As I’ve said before, and will now say again, free speech is not hate speech, and hate speech should not be defended as such. The two things are vastly different and should be called out as such, as should right-wing extremism and those who fan it for their own ends. As Lydia Khalil, the Lowy Institute’s project director of digital threats to democracy, put it in her submission to the inquiry into extremist movements and radicalism in Australia that was conducted in the last parliament by the Joint Committee on Intelligence and Security:
Conspiracy theories and conspiratorial mindsets are not new and have been identified as a factor in radicalising extremist movements. However, conspiratorial movements or individuals who believe in a conspiracy and are connected online, are now emerging as a standalone domestic extremist threat.

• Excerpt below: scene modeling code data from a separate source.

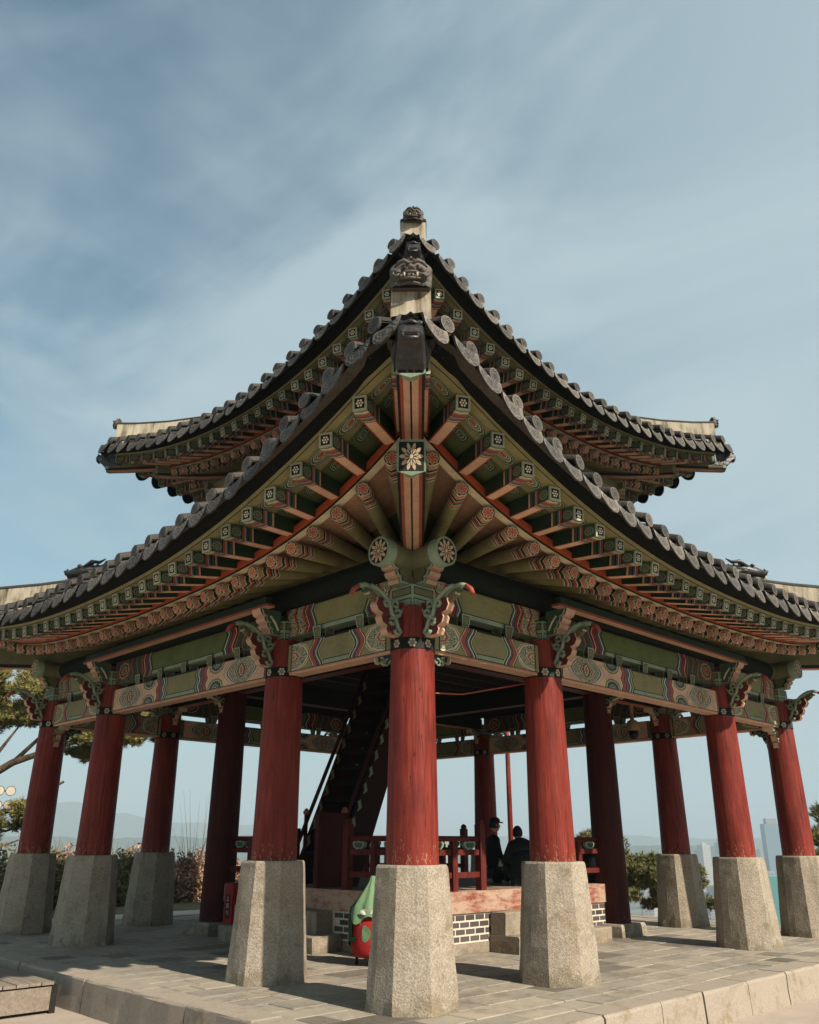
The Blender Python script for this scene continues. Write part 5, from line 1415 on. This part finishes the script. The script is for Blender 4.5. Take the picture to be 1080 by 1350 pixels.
def pine(label, loc, rz, trunk, limbs, clumps, needle='needle', nd=.16, dens=130, seed=1, scale=1.0):
    rn = random.Random(seed); t = thing('pine_tree', label, 'pine tree', loc, rz); t.scale = (scale,)*3
    b = MB(); b.tube(trunk[0], trunk[1], 'bark', 9); b.build('trunk', t)
    for P, R in limbs:
        b = MB(); b.tube(P, R, 'bark', 7); b.build('limb', t)
    vs, fs = [], []
    for (cx, cy, cz, rx, rz_, dn) in clumps:
        for _ in range(int(dens*dn)):
            while True:
                p = Vector((rn.uniform(-1, 1), rn.uniform(-1, 1), rn.uniform(-1, 1)))
                if p.length < 1: break
            p *= (.55+.45*rn.random()); c = Vector((cx+p.x*rx, cy+p.y*rx, cz+p.z*rz_))
            ax = Vector((p.x*.8+rn.gauss(0, .4), p.y*.8+rn.gauss(0, .4), .55+rn.gauss(0, .35))).normalized()
            s1 = ax.orthogonal().normalized(); s2 = ax.cross(s1)
            for q in range(11):
                a = 2*pi*q/11+rn.random(); d = (ax*rn.uniform(.5, 1)+(s1*cos(a)+s2*sin(a))*rn.uniform(.35, .8)).normalized(); l = nd*rn.uniform(.7, 1.2)
                w = d.cross(ax).normalized()*.011 if d.cross(ax).length > .01 else s1*.011
                i = len(vs); base = c+ax*rn.uniform(-.03, .05)
                vs += [tuple(base-w), tuple(base+w), tuple(base+d*l)]; fs.append((i, i+1, i+2))
    me = bpy.data.meshes.new('foliage'); me.from_pydata(vs, [], fs); me.materials.append(M[needle]); link('foliage', me, t)
def clumps_along(rn, pts, n, r, rz_):
    return [(x+rn.uniform(-.5, .5), y+rn.uniform(-.5, .5), z+rn.uniform(-.12, .25), r*rn.uniform(.7, 1.2), rz_*rn.uniform(.7, 1.2), rn.uniform(.7, 1.2)) for x, y, z in pts for _ in range(n)]
rn = random.Random(11)
# big pine at the left: trunk out of frame, limbs reaching right over the hedge (local x = photo right)
rr = YAW-pi/2
limbs = [([(0, 0, 1.2), (1.2, .1, 1.9), (2.3, .0, 2.35), (3.2, .2, 2.9)], [.13, .10, .07, .03]),
         ([(0, 0, 2.0), (.9, .2, 2.75), (1.9, .1, 3.35), (3.0, .2, 3.75), (4.1, .1, 4.05), (4.9, 0, 4.15)], [.14, .11, .09, .06, .04, .02]),
         ([(.9, .2, 2.75), (1.6, -.2, 3.5), (2.1, -.3, 4.2)], [.08, .05, .02]), ([(1.9, .1, 3.35), (2.6, .3, 4.2), (3.0, .3, 4.6)], [.06, .04, .02]),
         ([(3.0, .2, 3.75), (3.6, .2, 4.1), (4.1, .3, 4.6)], [.045, .03, .015]), ([(0, 0, 2.7), (.5, 0, 3.7), (1.0, .2, 4.8)], [.12, .08, .04]),
         ([(0, 0, .8), (1.3, -.2, 1.1), (2.4, 0, 1.55)], [.06, .045, .02]), ([(1.2, .1, 1.9), (2.0, .1, 1.75), (2.7, 0, 1.95)], [.05, .03, .015])]
cl = clumps_along(rn, [(1.0, .2, 4.9), (1.7, -.2, 4.6), (2.3, .1, 4.7), (3.0, .2, 4.6), (3.7, .2, 4.55), (4.3, .2, 4.45), (4.9, 0, 4.3), (2.4, 0, 4.2), (1.5, .1, 4.25), (3.4, .2, 4.15), (2.9, 0, 5.1), (1.8, 0, 5.4), (.9, .1, 5.7), (.2, 0, 5.4), (.4, 0, 6.3), (1.3, 0, 6.2)], 2, .42, .26)
cl += clumps_along(rn, [(3.7, 0, 3.75), (4.3, .1, 3.85), (4.8, 0, 3.95), (5.2, .1, 3.95), (3.2, .1, 3.6)], 2, .36, .18)
cl += clumps_along(rn, [(5.2, 0, 4.15), (5.6, 0, 4.25), (4.9, .2, 4.5), (4.2, .1, 4.6), (5.4, .1, 4.5)], 2, .42, .24)
cl += clumps_along(rn, [(.6, .3, 4.4), (1.2, .4, 4.4), (2.0, .4, 4.5), (2.6, -.3, 4.9), (3.3, 0, 4.9), (.3, .2, 4.9), (1.4, 0, 5.2), (2.2, 0, 5.2), (3.9, .1, 4.25), (4.5, .1, 4.2)], 2, .5, .3)
cl += clumps_along(rn, [(2.3, 0, 1.8), (2.8, 0, 2.0), (1.7, 0, 1.5)], 2, .35, .25)
pine('broad pine with spreading limbs left of the pavilion', (-3.25, 18.5, -.45), rr, ([(0, 0, -.3), (.05, .05, 1.0), (-.05, 0, 2.2), (.1, 0, 3.4), (.2, 0, 4.8), (.3, 0, 5.9)], [.24, .2, .17, .13, .08, .03]), limbs, cl, 'needle', .15, 170, 4, 1.29)
# low pines on the right
def low_pine(label, loc, seed, s=1.0, h=1.55):
    r = random.Random(seed)
    lim = [([(0, 0, .25), (-.5*s, .05, .45), (-1.1*s, .1, .55), (-1.6*s, 0, .75)], [.09, .075, .05, .03]), ([(0, 0, .35), (.35*s, 0, .7), (.8*s, .1, 1.0)], [.08, .06, .03]), ([(0, 0, .5), (-.3*s, .1, .95), (-.5*s, .2, 1.4)], [.06, .05, .02])]
    c = clumps_along(r, [(x*s, y, z*h/1.5) for x, y, z in ((-.9, 0, 1.15), (-.5, .1, 1.35), (0, 0, 1.5), (.5, 0, 1.35), (.9, .1, 1.1), (-.2, -.1, 1.0), (.4, .2, .95), (-1.3, 0, .95), (0, .2, 1.75), (.9, 0, .8), (-.7, .2, .8))], 3, .36*s, .24)
    pine(label, loc, rr, ([(0, 0, -.6), (.1, 0, -.1), (0, 0, .5), (.05, 0, 1.2)], [.14, .12, .09, .03]), lim, c, 'needle_dark', .12, 120, seed)
low_pine('low spreading pine seen between the two right-hand piers', (9.25, 2.05, -.42), 21, 1.05, 1.75)
low_pine('small bushy pine just right of the spreading one', (9.7, .35, -.9), 33, .75, 1.7)
low_pine('dark pine at the right edge beyond the last pier', (10.35, -4.15, -.30), 45, .9, 2.0)
low_pine('pine low on the slope behind the front column', (9.9, 6.3, -1.6), 52, .8, 1.5)
def shrub(label, loc, seed, r, h, mat, n=900, twigs=26, tl=1.0):
    g = random.Random(seed); t = thing('shrub', label, 'shrub', loc, g.uniform(0, 6))
    b = MB()
    for _ in range(twigs):
        a = g.uniform(0, 2*pi); q = g.random()**.5*r; hh = h*g.uniform(.75, 1.12)*tl
        b.tube([(q*.3*cos(a), q*.3*sin(a), 0), (q*.7*cos(a), q*.7*sin(a), hh*.5), (q*cos(a)+g.uniform(-.1, .1), q*sin(a), hh)], [.014, .009, .003], 'twig', 4, caps=False)
    b.build('stems', t, weld=False)
    vs, fs = [], []
    for _ in range(n):
        a = g.uniform(0, 2*pi); q = g.random()**.5*r; z = h*(g.random()**.8)*(1-.35*(q/r)**2)*(.85+.15*sin(a*3+seed))
        c = Vector((q*cos(a), q*sin(a), z)); d = Vector((g.gauss(0, 1), g.gauss(0, 1), g.gauss(0, .8))).normalized(); e = d.orthogonal().normalized(); e.rotate(Matrix.Rotation(g.uniform(0, 6), 3, d)); s = g.uniform(.045, .085)
        i = len(vs); vs += [tuple(c-e*s*.45), tuple(c+d*s), tuple(c+e*s*.45), tuple(c-d*s)]; fs.append((i, i+1, i+2, i+3))
    me = bpy.data.meshes.new('leaves'); me.from_pydata(vs, [], fs); me.materials.append(M[mat]); link('leaves', me, t)
# hedge line along the far left edge of the hilltop, from left to right in the photo
hedge = [(-6.4, 9.0, 1.5, 1.55, 'greenleaf'), (-5.2, 9.2, 1.15, 1.70, 'dry'), (-4.1, 9.1, 1.05, 1.55, 'greenleaf'), (-3.1, 9.3, 1.0, 1.60, 'greenleaf'), (-2.2, 9.2, .95, 1.62, 'dry'), (-1.35, 9.0, .9, 1.50, 'greenleaf'),
         (-.55, 9.3, .9, 1.60, 'dry'), (.3, 9.2, .85, 1.45, 'dry'), (1.15, 9.3, .9, 1.42, 'dry'), (2.05, 9.4, .9, 1.30, 'dry'), (3.0, 9.6, .9, 1.1, 'dry'), (-7.6, 9.4, 1.3, 1.8, 'greenleaf')]
hl = ['leafy green shrub at the far left behind the outermost pier', 'tall rusty-leaved shrub left of the outermost pier', 'green shrub seen between the two leftmost piers', 'dense dark green shrub right of the outermost left pier', 'reddish shrub behind the second pier from the left', 'green tufted shrub just right of the second pier from the left',
      'dry brown shrub behind the third pier from the left', 'rust brown shrub right of the third pier from the left', 'dry brown shrub with bare stems left of the inner column', 'low dry shrub partly behind the inner left column', 'lowest dry shrub behind the staircase', 'green shrub at the left border below the floodlights']
for i, ((x, y, r, h, mt), lb) in enumerate(zip(hedge, hl)): shrub(lb, (CAM.x+(x-CAM.x)*1.31, CAM.y+(y-CAM.y)*1.31, -.42), 60+i, r*1.02, h*1.24, mt, 5200 if i < 9 else 3400, 34, .98)
# bare stems above the hedge
t = thing('bare_sapling', 'thin bare sapling rising above the brown hedge left of the inner column', 'sapling', (4.6, 15.4, -.4)); g = random.Random(5); b = MB()
for _ in range(16):
    a, l = g.uniform(-.9, .9), g.uniform(2.0, 3.7); b.tube([(a*.1, 0, 0), (a*.45, g.uniform(-.2, .2), l*.5), (a*.9, g.uniform(-.3, .3), l)], [.012, .008, .002], 'twig', 4, caps=False)
b.build('stems', t, weld=False)

# ---------------------------------------------------------------- the city below
def f_facade(c):
    def f():
        p = objco(); s = V.nt.nodes.new('ShaderNodeSeparateXYZ'); V.nt.links.new(p.k, s.inputs[0]); x, y, z = V(s.outputs[0]), V(s.outputs[1]), V(s.outputs[2])
        w = lt(frac(z/3.0), .5)*lt(frac((x+y)/3.4), .6); o = V.nt.nodes.new('ShaderNodeObjectInfo'); r = V(o.outputs['Random'])
        return mixc(w*.75, mixc(r, c, tuple(q*.62 for q in c)), (.10, .12, .14))
    return f
M['facade'] = material('pale_facade', f_facade((.46, .43, .38)), .8); M['facade_glass'] = material('blue_glass_facade', f_facade((.25, .36, .42)), .4); M['turq'] = plain('turquoise_sheet', (.07, .26, .25), .6, .2)
def city():
    g = random.Random(3); ms = []
    for (w, d, h) in ((14, 10, 9), (18, 12, 14), (10, 10, 7), (26, 12, 30), (12, 20, 18)):
        b = MB(); b.box(-w/2, w/2, -d/2, d/2, 0, h, 'facade', bottom=None); b.box(-w*.2, w*.1, -d*.2, d*.2, h+.01, h+2.4, 'facade', bottom=None); ms.append(b.mesh('low_building'))
    mass = MB(); mass.m('facade')
    def spot(near=420):
        az = radians(g.uniform(17, 48) if g.random() < .8 else g.uniform(48, 60)); r = near+2400*(g.random()**1.2); return az, r
    for i in range(900):
        az, r = spot(); q = g.uniform(.8, 1.6); w, d, h = g.choice(((12, 9, 8), (16, 10, 11), (9, 9, 6), (20, 12, 14))); a = g.uniform(0, 3)
        mass.T = Matrix.Translation((CAM.x+r*cos(az), CAM.y+r*sin(az), -90))@Rz(a); mass.box(-w*q/2, w*q/2, -d*q/2, d*q/2, 0, h*q, 'facade', bottom=None)
    tag(mass.build('far_city', weld=False), kind='stuff')
    where = ('above the pine at the right', 'left of the skyscraper', 'between the right-hand piers', 'behind the red railing', 'right of the front column', 'low on the horizon left of the tall pier', 'beyond the right inner column', 'under the far hills at centre right', 'near the base of the skyscraper', 'at the foot of the near hills')
    for i, (azd, r, h) in enumerate(((29.0, 2000, 112), (25.2, 1700, 106), (27.3, 1900, 98), (43.2, 2100, 104), (41.0, 2300, 108), (23.9, 2300, 100), (34.0, 2200, 96), (38.5, 2400, 110), (22.6, 1900, 96), (26.2, 2400, 112))):
        b = MB(); w = g.uniform(22, 34); b.box(-w/2, w/2, -8, 8, 0, h-12, 'facade', bottom=None); b.box(-5, 5, -4, 4, h-11.99, h-8, 'facade', bottom=None); b.box(w/2+3, w+2, -7, 9, 0, h-22, 'facade', bottom=None)
        o = b.build('apartment_tower'); az = radians(azd); o.location = (CAM.x+r*cos(az), CAM.y+r*sin(az), -90); o.rotation_euler = (0, 0, g.uniform(0, 1.2))
        tag(o, 'hazy apartment slab in the far city, '+where[i], 'building', 'apartment slabs in the far city')
    t = thing('tower_block', 'tall pale skyscraper rising from the hazy city at the right', 'skyscraper', (1365, 582, -90), radians(35))
    b = MB(); b.box(-15, 15, -13, 13, 0, 118, 'facade_glass', bottom=None); b.build('tower', t); b = MB(); b.box(-9, 9, -8, 8, 118.05, 126, 'facade'); b.build('penthouse', t)
    b = MB(); b.box(15.05, 24, -11, 11, 0, 100, 'facade', bottom=None); b.build('side_wing', t)
    o = MB(); o.box(-20, 20, -12, 12, 0, 62, 'turq', bottom=None); o.box(-8, 8, -4, 4, 62.05, 66, 'facade'); o = o.build('wrapped_building'); o.location = (826, 357, -90); o.rotation_euler = (0, 0, radians(30))
    tag(o, 'building wrapped in turquoise sheeting below the skyscraper', 'building')
city()

# ---------------------------------------------------------------- haze
def haze():
    b = MB(); m = bpy.data.materials.new('haze_air'); m.use_nodes = True; nt = m.node_tree; nt.nodes.clear()
    out = nt.nodes.new('ShaderNodeOutputMaterial'); v = nt.nodes.new('ShaderNodeVolumePrincipled'); v.inputs['Color'].default_value = (.64, .80, .90, 1); v.inputs['Density'].default_value = .00034
    v.inputs['Anisotropy'].default_value = .0
    nt.links.new(v.outputs[0], out.inputs['Volume']); M['haze'] = m
    b.box(-9500, 9500, -9500, 9500, -94, 420, 'haze'); o = b.build('haze', weld=True); tag(o, kind='stuff')
haze()
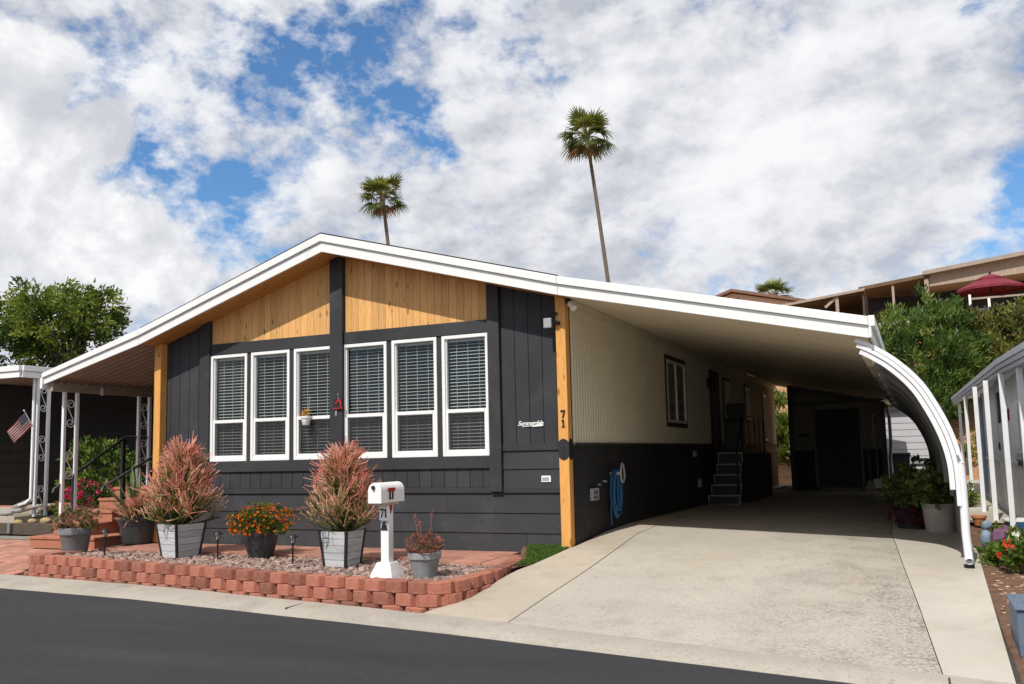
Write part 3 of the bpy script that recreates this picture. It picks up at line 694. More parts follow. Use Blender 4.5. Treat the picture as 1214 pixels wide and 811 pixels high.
# entry steps at the side door
st=thing('side_steps','dark steps with pale edged treads beside the carport wall','steps',(.4,8.5,.14))
tops=[.345,.56,.77,.99,1.235]
xl=[.035,.06,.08,.10,.10]; xr=[.71,.70,.66,.64,.64]
for k in range(5):
    y0=8.0+k*.22; zb=.12 if k==0 else tops[k-1]
    g=MB(); g.box(xl[k],xr[k],y0,y0+.235 if k<4 else 12.0,tops[k]-.045,tops[k]); g.box(xl[k]+.02,xr[k]-.02,y0+.02,y0+.05,zb+.0,tops[k]-.046)
    s_=g.build('step',blackmetal,st)
    g=MB(); g.box(xl[k],xr[k],y0-.012,y0-.001,tops[k]-.035,tops[k]-.012); g.box(xl[k],xl[k]+.018,y0-.012,y0-.001,zb+.01,tops[k]-.036); g.box(xr[k]-.018,xr[k],y0-.012,y0-.001,zb+.01,tops[k]-.036)
    if k==0: g.box(xl[k]+.018,xr[k]-.018,y0-.012,y0-.001,zb+.01,zb+.03)
    g.build('edge_strip',steel,s_)
g=MB(); g.box(.05,.80,8.93,12.0,.12,1.185); g.build('skirt_panel',dark,st)
g=MB(); g.tube([(.66,8.05,.2),(.66,8.05,1.22),(.66,8.95,2.02),(.66,11.9,2.02),(.66,11.9,1.2)],.02,8); 
for y in (8.95,9.7,10.5,11.2): g.tube([(.66,y,1.2),(.66,y,2.02)],.012,6)
g.build('handrail',blackmetal,st)
g=MB(); g.box(.15,.55,9.5,9.9,1.24,1.95); g.box(.15,.55,9.86,9.9,1.95,2.35); tag(g.build('patio_chair',blackmetal,bevel=.02),'dark boxy chair on the side landing behind the handrail','chair')

# ================================================================== front bed
# retaining wall of split blocks along the kerb, turning back towards the house at the right
WP=[(-7.60,-1.25),(-7.74,-1.55),(-7.78,-1.95),(-7.55,-2.06),(-6.9,-2.12),(-5.5,-2.33),(-4.2,-2.50),(-2.7,-2.72),(-1.1,-2.93),(-.58,-2.965),(-.38,-2.88),(-.275,-2.64),(-.25,-2.2),(-.255,-1.75),(-.29,-1.33),(-.42,-.80),(-.64,-.25)]
def resample(P,n=400):
    P=[Vector((p[0],p[1],0)) for p in P]; D=[0]
    for i in range(1,len(P)): D.append(D[-1]+(P[i]-P[i-1]).length)
    def at(s):
        s=min(max(s,0),D[-1]); 
        for i in range(1,len(D)):
            if s<=D[i]+1e-9: 
                t=(s-D[i-1])/(D[i]-D[i-1]); return P[i-1].lerp(P[i],t)
        return P[-1]
    return at,D[-1]
wat,WL=resample(WP)
wall=thing('retaining_wall','low curved retaining wall of red split face concrete blocks beside the kerb','retaining wall',(-4,-2.5,-.28))
random.seed(21)
pit=.288; nb=int(WL/pit); pit=WL/nb
protos=[]
def block_mesh(name,L,Dp,H,sd):
    rr=random.Random(sd); j=lambda a:rr.uniform(-a,a)
    g=MB(); h=H
    # plan: front face split with chamfered corners, tapering to the back
    pl=[(-L/2+.0,0.050+j(.006)),(-L/2+.045+j(.010),-.010+j(.006)),(0+j(.02),-.022+j(.006)),(L/2-.045+j(.010),-.010+j(.006)),(L/2-.0,.050+j(.006)),(L/2-.03,Dp),(-L/2+.03,Dp)]
    vs=[(x,y,0) for x,y in pl]+[(x+j(.002),y+.006,h+j(.002)) for x,y in pl]; n=7
    g.add(vs,[tuple(range(n-1,-1,-1)),tuple(range(n,2*n))]+[(i,(i+1)%n,(i+1)%n+n,i+n) for i in range(n)],rr.random())
    return g
bl=[]
for s in range(14):
    o=block_mesh('block',pit-.007,.18,.120,s).build('block',brick,None,bevel=.008); bl.append(o)
used=set()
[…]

Khalil quoted the FBI in support of her argument:
Anti-government, identity-based, and fringe political conspiracy theories very likely will emerge, spread, and evolve in the modern information marketplace over the near term…occasionally driving both groups and individuals to commit criminal or violent acts.
As a foreign correspondent in the United States, I observed these disturbing developments, or the aftermath of them, firsthand. I strongly therefore believe that banning both Nazi salutes and hate symbols removes the mechanism for such collectives to identify and connect with each other, and I would further urge the government to consider whether there are further mechanisms to deal with hate speech online. That said, I support this legislation wholeheartedly—not a moment too soon.